I’m drinking from my Faith Seferis mug, just as I do several times a week. The ultimate irony is that the place that seemed to be held together by pins and needles still stands after almost forty years, undiminished by flood, hurricane, age, or neglect, both regenerating itself and falling apart at once. Although my brother has attempted to arrange the calendar’s photos from examples of the heroic to the disastrous, chronicling Mystic Islands’s inevitable collapse, it seems to resist a received linear narrative. Sure, it’s become a little more threadbare over time, but the houses haven’t changed as much as I thought they would. In all honesty, the place doesn’t work its charms on me as much as it used to. Maybe it’s only that I’m getting older, and it’s harder and harder to feel so detached from struggle and compromise. How much different that is from when the whole world seemed to be about possibility:
What if?

Sometimes, lying in bed, I like to imagine myself on the streets of Mystic Islands.

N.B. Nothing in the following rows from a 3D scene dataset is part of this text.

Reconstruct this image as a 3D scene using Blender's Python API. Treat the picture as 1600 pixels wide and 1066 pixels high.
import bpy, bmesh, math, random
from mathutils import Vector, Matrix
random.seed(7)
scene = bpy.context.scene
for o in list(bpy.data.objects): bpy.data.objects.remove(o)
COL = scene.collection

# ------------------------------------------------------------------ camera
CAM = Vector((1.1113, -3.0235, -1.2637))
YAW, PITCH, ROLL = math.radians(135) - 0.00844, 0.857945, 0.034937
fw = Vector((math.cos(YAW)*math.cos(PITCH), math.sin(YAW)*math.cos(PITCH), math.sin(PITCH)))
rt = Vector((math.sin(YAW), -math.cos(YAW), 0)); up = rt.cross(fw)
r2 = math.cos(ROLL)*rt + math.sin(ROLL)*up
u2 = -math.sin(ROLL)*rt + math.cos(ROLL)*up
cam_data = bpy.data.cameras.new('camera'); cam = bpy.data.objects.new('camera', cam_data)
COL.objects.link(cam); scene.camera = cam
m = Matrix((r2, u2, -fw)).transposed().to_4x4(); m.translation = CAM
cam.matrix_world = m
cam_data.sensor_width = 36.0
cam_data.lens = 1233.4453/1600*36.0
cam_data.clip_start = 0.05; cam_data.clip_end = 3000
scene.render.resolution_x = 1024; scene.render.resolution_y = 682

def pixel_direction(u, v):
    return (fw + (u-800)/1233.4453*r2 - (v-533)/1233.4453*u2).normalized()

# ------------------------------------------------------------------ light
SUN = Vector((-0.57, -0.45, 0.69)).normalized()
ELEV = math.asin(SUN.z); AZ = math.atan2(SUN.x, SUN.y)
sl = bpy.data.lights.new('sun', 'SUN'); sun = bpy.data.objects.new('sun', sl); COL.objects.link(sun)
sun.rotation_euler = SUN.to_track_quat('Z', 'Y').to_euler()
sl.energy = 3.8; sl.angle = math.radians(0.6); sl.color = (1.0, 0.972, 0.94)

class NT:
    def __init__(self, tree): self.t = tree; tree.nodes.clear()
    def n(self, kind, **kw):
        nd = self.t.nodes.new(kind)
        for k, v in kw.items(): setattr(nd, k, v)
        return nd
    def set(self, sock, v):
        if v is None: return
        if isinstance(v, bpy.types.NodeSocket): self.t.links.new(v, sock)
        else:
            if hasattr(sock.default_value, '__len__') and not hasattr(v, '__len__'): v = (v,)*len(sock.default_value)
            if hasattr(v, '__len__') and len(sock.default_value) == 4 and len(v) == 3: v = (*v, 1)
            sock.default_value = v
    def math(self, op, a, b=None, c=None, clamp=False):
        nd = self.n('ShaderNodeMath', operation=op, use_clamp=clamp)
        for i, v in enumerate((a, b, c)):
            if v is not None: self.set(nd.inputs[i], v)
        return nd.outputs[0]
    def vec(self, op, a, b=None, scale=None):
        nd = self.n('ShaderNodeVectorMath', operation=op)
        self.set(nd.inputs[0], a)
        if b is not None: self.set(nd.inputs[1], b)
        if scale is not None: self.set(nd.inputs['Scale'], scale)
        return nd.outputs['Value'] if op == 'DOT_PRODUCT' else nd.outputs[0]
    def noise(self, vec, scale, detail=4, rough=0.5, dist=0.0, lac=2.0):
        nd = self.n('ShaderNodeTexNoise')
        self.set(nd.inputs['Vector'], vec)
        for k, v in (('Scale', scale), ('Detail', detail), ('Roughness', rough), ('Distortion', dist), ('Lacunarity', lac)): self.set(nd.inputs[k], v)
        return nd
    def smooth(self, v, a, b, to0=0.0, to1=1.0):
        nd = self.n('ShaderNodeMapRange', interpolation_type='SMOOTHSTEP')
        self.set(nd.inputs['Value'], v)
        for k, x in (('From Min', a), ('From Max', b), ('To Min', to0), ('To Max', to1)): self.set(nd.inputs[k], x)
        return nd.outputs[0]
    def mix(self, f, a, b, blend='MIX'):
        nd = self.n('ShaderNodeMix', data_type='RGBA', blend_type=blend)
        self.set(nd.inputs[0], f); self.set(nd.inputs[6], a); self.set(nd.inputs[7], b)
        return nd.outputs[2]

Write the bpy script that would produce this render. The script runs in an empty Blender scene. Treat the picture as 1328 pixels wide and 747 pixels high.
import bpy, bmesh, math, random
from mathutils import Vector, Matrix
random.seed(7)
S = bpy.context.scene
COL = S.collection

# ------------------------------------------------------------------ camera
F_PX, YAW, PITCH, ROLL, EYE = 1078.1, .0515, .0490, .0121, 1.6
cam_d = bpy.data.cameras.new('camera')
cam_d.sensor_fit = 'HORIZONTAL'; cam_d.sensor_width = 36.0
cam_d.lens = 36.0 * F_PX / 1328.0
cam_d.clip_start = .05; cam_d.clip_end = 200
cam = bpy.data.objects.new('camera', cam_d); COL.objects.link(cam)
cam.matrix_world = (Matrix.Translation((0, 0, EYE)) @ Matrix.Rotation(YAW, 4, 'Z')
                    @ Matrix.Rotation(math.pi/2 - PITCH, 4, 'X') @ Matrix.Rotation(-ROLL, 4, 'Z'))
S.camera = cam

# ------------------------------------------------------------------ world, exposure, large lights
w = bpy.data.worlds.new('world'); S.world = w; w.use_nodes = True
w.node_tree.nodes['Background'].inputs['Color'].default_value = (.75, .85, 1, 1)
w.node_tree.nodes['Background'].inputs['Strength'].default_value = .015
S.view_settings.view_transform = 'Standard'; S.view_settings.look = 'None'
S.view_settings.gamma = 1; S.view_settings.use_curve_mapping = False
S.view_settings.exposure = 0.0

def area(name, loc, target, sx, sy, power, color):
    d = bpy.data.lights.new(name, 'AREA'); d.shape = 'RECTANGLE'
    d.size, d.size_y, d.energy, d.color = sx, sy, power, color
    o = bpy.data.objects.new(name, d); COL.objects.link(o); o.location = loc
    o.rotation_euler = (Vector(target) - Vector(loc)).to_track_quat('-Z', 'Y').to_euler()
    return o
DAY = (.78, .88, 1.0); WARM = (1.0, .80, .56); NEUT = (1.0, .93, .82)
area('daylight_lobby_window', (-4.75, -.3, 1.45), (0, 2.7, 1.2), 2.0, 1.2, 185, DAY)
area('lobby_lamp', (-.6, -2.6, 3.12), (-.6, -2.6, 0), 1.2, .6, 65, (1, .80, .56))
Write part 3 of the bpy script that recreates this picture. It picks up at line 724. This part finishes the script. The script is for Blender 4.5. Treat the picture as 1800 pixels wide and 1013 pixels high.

It’s dark, and if I’m quiet enough, over the crickets and the murmurings of the lagoons, I can hear the lighted windows talking to me:
You who think you’re better, you who think the towers you’re building are going to save you. If you only knew how close you are to us.

AFTERNOON WITH CANALS

It’s the hour when the heels are inevitably blistered, when we’ve strolled past as many canals, funky houseboats, and tall, glamorous windows as we can for one day. Even the obsessive pleasure we’ve taken in trying to perfect our pronunciations of
Prinsengracht
or
Leidesgracht
—the burr of those “g’s” scratching the backs of our throats—is no longer of interest. All those rainy pavements, those brooding clouds blown in from the North Sea: we’re sodden, saturated, and we can’t help but wish to be warmed, to feel the heat of a candle’s flame drying us out from inside.